5. Syahrul Raja Sampurnajaya
6. Setyabudi Tejocahyono
7. Sugiharto
8. Andri Tristianto Sutrisna
9. Budi Susanto
10. Danis Hatmaji
11. Patrialis Akbar
12. Edy Nasution
13. Irvan Rivano Muchtar
14. Ojang Sohandi.
15. Tubagus Cepy Septhiady
16. Zumi Zola Zulkifli
17. Andi Taufan Tiro
18. Arif Budiraharja
19. Supendi
20. Suryadharma Ali
21. Tubagus Chaeri Wardana Chasan
22. Anang Sugiana Sudihardjo
23. Amir Mirza Hutagalung.
Ia menjelaskan, dasar pemberian pembebasan bersyarat kepada narapidana korupsi mengacu pada pasal 10 Undang-Undang Pemasyarakatan Nomor 22 Tahun 2022 tentang Pemasyarakatan. Pasal itu menyebutkan, narapidana yang telah memenuhi persyaratan tertentu tanpa terkecuali juga berhak atas remisi, asimilasi, cuti mengunjungi atau dikunjungi keluarga, cuti bersyarat, cuti menjelang bebas, pembebasan bersyarat dan hak lain sesuai dengan ketentuan peraturan perundang-undangan.

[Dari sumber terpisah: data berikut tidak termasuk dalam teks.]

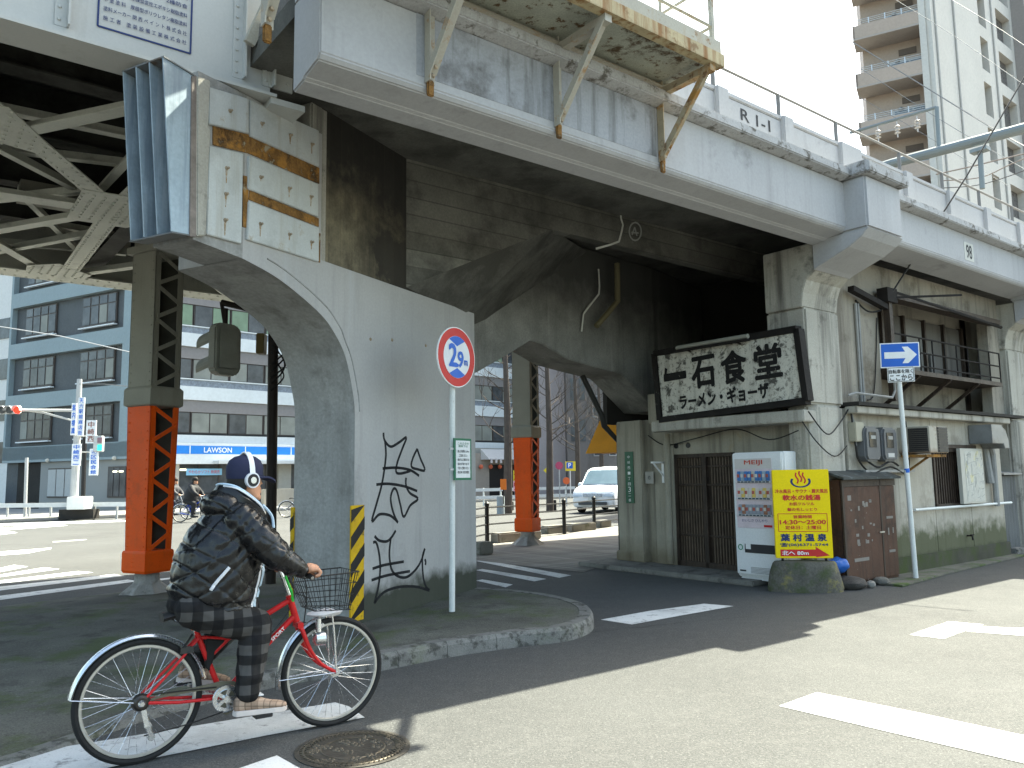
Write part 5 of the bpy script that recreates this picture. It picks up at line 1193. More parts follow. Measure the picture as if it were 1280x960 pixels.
o = ob(LR, 'shop_banner', plain('pale_blue_banner', (.2, .42, .6), .5), (2.85, 4.8, -.06, -.03, 1.85, 2.2)); text('やわらかソフト 新発売', face(LR, (3.82, -.07, 2.03), (1, 0, 0)), red_m, o, 1.7, .2)
ob(LR, 'lit_lamp', plain('lit_tube', (1, .95, .75), .5, emit=.7), (2.6, 3.4, .16, .19, 2.1, 2.2), (6.1, 6.9, .1, .12, 2.25, 2.32))
# graffiti planter wall in front of the shop
plw = thing('planter_wall', 'low beige planter wall with scribbled graffiti before the shop', 'wall', LR, (10, -2.2, 0))
b = MB(); b.box(6.0, 20, -2.6, -2.3, 0, 1.05); b.build('wall', plain('beige_render', (.36, .33, .27), .8), plw, LR)
b = MB(); rr = random.Random(4)
for k in range(9):
    x = 8.6+.24*k; pts = [(x+rr.uniform(-.3, .3), -2.605, .55+rr.uniform(-.3, .3)) for _ in range(4)]; sp_ = spline(pts, 5)
    for i in range(len(sp_)-1): b.bar(sp_[i], sp_[i+1], .04, .004, (0, 1, 0))
b.build('graffiti', spray_m, plw, LR)
# white building beyond on the far left and the narrow lit strip of sky colour
nbw = thing('white_side_building', 'pale white building edge seen left of the corner office', 'building', LL, (-20, 2, 0))
b = MB(); b.box(-34, -14.5, 6, 26, 0, 26); b.build('wall', plain('white_render', (.6, .6, .58), .8), nbw, LL)
for z in (3, 6, 9, 12):
    for x in (-17, -20, -23): b = MB(); b.box(x-.9, x+.9, 5.94, 6.0, z, z+1.5); b.build('window', glass_b, nbw, LL)
# side lane building in shadow (ground floor left)
# ------------------------------------------------------------------ furniture across the crossing
up_ = on_z(91, 650, .0); up_.z = 0; ut = at_depth(99.5, 474, up_.y)
galvp = mat('grey_utility_pole', (.36, .37, .37), .6, .2, var=.1, scale=2)
ug = thing('signal_mast', 'grey traffic signal mast with vertical blue sign plates across the crossing', 'pole', W, (up_.x, up_.y, 0))
b = MB(); b.tube([up_, at_depth(96, 555, up_.y), ut], [.17, .14, .1], 12); b.build('mast', galvp, ug)
def wbox(name, m_, px0, py0, px1, py1, y, th, par, bevel=0):
    a = at_depth(px0, py0, y); c = at_depth(px1, py1, y); b = MB(); b.box(a.x, c.x, y-th, y, c.z, a.z); return b.build(name, m_, par, bevel=bevel), a, c
arm_a = at_depth(26, 512.5, up_.y-1.0); arm_b = at_depth(92, 513, up_.y)
b = MB(); b.tube([arm_b, arm_a], .06, 8); b.tube([at_depth(92, 526, up_.y), at_depth(55, 516, up_.y-.5), at_depth(35, 513, up_.y-.8)], .04, 8); b.build('arm', galvp, ug)
for i, (x0, y0, x1, y1, tx) in enumerate(((99, 497, 104.5, 545, '天六駅前商店街'), (109, 525.5, 120, 554, '中崎西'), (91, 555, 101, 582, '中崎西二'), (113, 561, 122.5, 594, '北区民会館'), (90.5, 504, 95, 544, '案内標識'))):
    o, a, c = wbox('sign_plate', plain('sign_plate_white', (.6, .62, .63), .5), x0, y0, x1, y1, up_.y-.2, .05, ug)
    n_ = len(tx); 
    for j, ch in enumerate(tx):
        text(ch, face(W, ((a.x+c.x)/2, up_.y-.255, a.z-(a.z-c.z)*(j+.6)/(n_+.2)), (1, 0, 0)), blue_m if i != 1 else plain('brown_letter', (.2, .08, .06), .6), o, (c.x-a.x)*.62, abs(a.z-c.z)/n_*.75, bold=.02)
b = MB(); b.tube([at_depth(96, 545, up_.y), at_depth(122, 545, up_.y)], .04, 6); b.tube([at_depth(96, 565, up_.y), at_depth(118, 565, up_.y)], .035, 6); b.build('bracket', galvp, ug)
tl_ = thing('traffic_lamp', 'horizontal traffic signal showing red at the left edge on its long arm', 'traffic signal', W, tuple(at_depth(14, 513, up_.y-1)))
o, a, c = wbox('housing', plain('pale_grey_housing', (.4, .41, .41), .4), -4, 507.5, 27.5, 517.5, up_.y-1, .2, tl_, .04)
for i, px in enumerate((3, 12, 22)):
    q = at_depth(px, 512.5, up_.y-1.22); b = MB(); n = 20
    b.loft([[(q.x+r_*math.cos(2*math.pi*k/n), q.y-h_, q.z+r_*math.sin(2*math.pi*k/n)) for k in range(n)] for r_, h_ in ((.15, -.01), (.15, .02), (.12, .035))])
    b.build('lens', plain('red_lamp_lit', (1, .03, .015), .4, emit=.55) if i == 2 else plain('dark_lens', (.05, .05, .05), .3), tl_)
    b = MB(); rg = [[(q.x+.17*math.cos(t), q.y-h_, q.z+.17*math.sin(t)) for t in [R(-10+200*k/12) for k in range(13)]] for h_ in (0, .18)]; b.loft(rg, closed=False, caps=False); b.build('hood', plain('pale_grey_housing', (.4, .41, .41), .4), tl_)
ps_ = thing('pedestrian_signal', 'small pedestrian signal with green lamp beside the grey mast', 'pedestrian signal', W, tuple(at_depth(126, 555, up_.y)))
o, a, c = wbox('housing', plain('pale_grey_housing', (.4, .41, .41), .4), 120.5, 545, 130.5, 565, up_.y-.1, .25, ps_, .03)
wbox('red_lens', plain('dark_pink_lens', (.2, .12, .14), .4), 122, 547, 127.5, 553.5, up_.y-.36, .02, ps_); wbox('green_lens', plain('green_lamp_lit', (.03, .7, .45), .4, emit=.3), 122, 556, 127.5, 563, up_.y-.36, .02, ps_)
bk_ = thing('dark_lamp_pole', 'thin dark pole just behind the grey signal mast', 'pole', W, (on_z(103, 646).x, on_z(103, 646).y, 0))
q = on_z(103, 646); b = MB(); b.tube([(q.x, q.y, 0), at_depth(106, 545, q.y)], .1, 8); b.build('post', black_m, bk_)
th_ = thing('bollard_pole', 'thin white pole at the far kerb on the left', 'pole', W, (on_z(31, 650).x, on_z(31, 650).y, 0))
q = on_z(31, 650); b = MB(); b.tube([(q.x, q.y, 0), at_depth(33.5, 572, q.y)], .07, 8); b.build('post', galvp, th_)
eb = thing('electric_cabinet', 'white electrical box on a dark stand behind the far guard rail', 'box', W, tuple(on_z(105, 648)))
wbox('cabinet', plain('white_box', (.55, .56, .55), .5), 95, 620.5, 116, 636, 33.9, .7, eb, .02); wbox('stand', grime_shade_dark, 82, 636.5, 124, 648, 34, .5, eb)
grd = thing('guard_rail', 'low white beam guard rail along the far kerb on the left', 'guard rail', W, tuple(on_z(60, 649)))
a, c = on_z(-60, 651), on_z(215, 648.5)
b = MB(); b.bar((a.x, a.y, .62), (c.x, c.y, .62), .08, .18); b.build('beam', plain('white_rail', (.5, .52, .52), .5), grd)
for i in range(10):
    t = (i+.5)/10; p = a.lerp(c, t); b = MB(); b.tube([(p.x, p.y+.08, 0), (p.x, p.y+.08, .7)], .05, 8); b.build('post', galvp, grd)
# overhead wires on the left
wr = thing('span_wire', 'thin pale cable crossing in front of the corner office', 'wire', W, tuple(at_depth(80, 425, 25)))
b = MB(); b.tube([at_depth(-40, 402, 25), at_depth(75, 420, 25), at_depth(162, 440, 25)], .018, 5); b.build('cable', plain('pale_wire', (.4, .4, .4), .5), wr)
wr = thing('span_wire', 'lower thin grey cable sagging from the signal mast towards the orange column', 'wire', W, tuple(at_depth(120, 480, 33)))
b = MB(); b.tube([at_depth(99.5, 480, 33.5), at_depth(130, 480, 33), at_depth(170, 484, 33)], .015, 5); b.build('cable', plain('grey_wire', (.15, .15, .15), .5), wr)
# ------------------------------------------------------------------ beyond the underpass
tw = thing('pink_office_block', 'dusty pink rendered building seen through the underpass', 'building', W, (3.5, 62, 0))
b = MB(); b.box(at_depth(673, 600, 60).x, at_depth(713, 600, 60).x, 60, 75, 0, 30); b.build('wall', plain('dusty_pink_render', (.33, .285, .28), .8), tw)
tw = thing('brown_tower', 'dark brown narrow tower between the pink and the grey buildings', 'building', W, (5.2, 58, 0))
b = MB(); x0, x1 = at_depth(710, 600, 58).x, at_depth(736, 600, 58).x; b.box(x0, x1, 58, 70, 0, 34); b.build('wall', plain('dark_brown_tile', (.13, .115, .11), .7), tw)
for z in range(4, 33, 3):
    for x in (x0+.3, x0+.95): b = MB(); b.box(x, x+.4, 57.95, 58, z, z+1.6); b.build('window', glass_b, tw)
tw = thing('grey_tile_building', 'grey tiled building with small windows behind the white van', 'building', W, (8, 64, 0))
x0, x1 = at_depth(734, 600, 62).x, at_depth(800, 600, 62).x
b = MB(); b.box(x0, x1, 62, 75, 0, 28); b.build('wall', plain('grey_brown_tile', (.2, .185, .175), .7), tw)
for z in range(3, 27, 3):
    for i in range(3):
        x = x0+.55+1.2*i; b = MB(); b.box(x, x+.55, 61.9, 62, z, z+1.7); f_ = b.build('window', plain('white_frame', (.5, .5, .5), .5), tw); b = MB(); b.box(x+.06, x+.49, 61.86, 61.9, z+.08, z+1.62); b.build('pane', glass_b, f_)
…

Persyaratan tertentu yang dimaksud adalah berkelakukan baik, aktif mengikuti program pembinaan, dan telah menunjukkan penurunan tingkat risiko.
Adapun narapidana yang bisa menerima pembebasan bersyarat juga harus menjalani setidaknya dua per tiga masa pidana, paling singkat sembilan bulan. Terakhir, narapidana memenuhi syarat administratif dan substantif untuk diberikan hak pembebasan bersyarat, cuti bersyarat, dan cuti menjelang bebas.
Asal tahu saja, sejak awal tahun hingga bulan September ini, Ditjenpas Kemenkumham telah menerbitkan 58.054 SK pembebasan bersyarat, cuti bersyarat dan cuti menjelang bebas bagi narapidana untuk semua kasus tindak pidana di Tanah Air. Di bulan September 2022 saja, jumlahnya mencapai 1.368 narapidana untuk semua kasus tindak pidana dari seluruh Indonesia.